The engine cycle would be carried out on the basis of a refrigerant fluid (with gas – liquid phase change) circulating in a closed cycle through four pieces of equipment or four steps. First, a heat exchanger (evaporator) extracts the heat from the combustion gases. The refrigerant carried at high pressure in the exchanger is expanded through an gas expander (a kind of radial turbine similar to that used by turbo expanders of compressed engines) delivering part of the energy contained into the gas. At the end of the expansion, the refrigerant is cooled by ambient air so as to liquefy it through a second heat exchanger (the condenser). After liquefaction, a pump raises the pressure of the liquid to the operating pressure of the evaporator. The fluid is then sent to the evaporator to carry out a new cycle.
This cycle is very similar to the heat pump cycle described in the section on aquathermy except that it works in reverse. The energy supplied by the expander (the enthalpy) is substantially equal to the difference in heat taken from the evaporator and released by the condenser. Thus, the lower the expansion ratio of the expander, the more the values of heat exchanged by the evaporator and the condenser equalized and the lower the energy delivered by the expander and the lower the efficiency of the cycle.

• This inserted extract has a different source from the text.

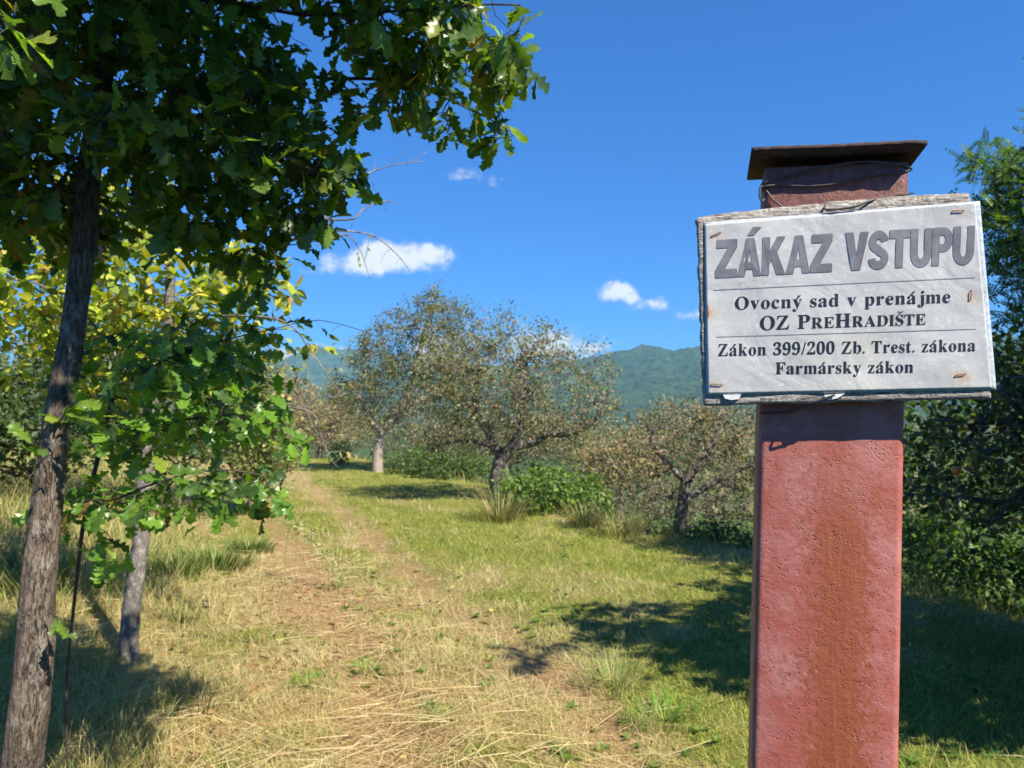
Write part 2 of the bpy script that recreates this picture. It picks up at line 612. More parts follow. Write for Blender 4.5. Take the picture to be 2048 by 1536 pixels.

To obtain a good cycle efficiency, a refrigerant must be chosen which allows the evaporator to operate at high pressure and a short phase transition (from gas to liquid) at the condenser.
The release of hot gases into the atmosphere concerns, combustion gases from motor vehicles (cars, trucks), boats, gas turbines and boilers. It is obvious that is will make more sense when it is applied to large engines. Applying this technology to small engines of road vehicles would require strong efforts in the miniaturisation in order not to penalize these vehicles with limited access.
This motor cycle mounted at engine exhaust would be fully justified when associated with a carbon dioxide capture feature.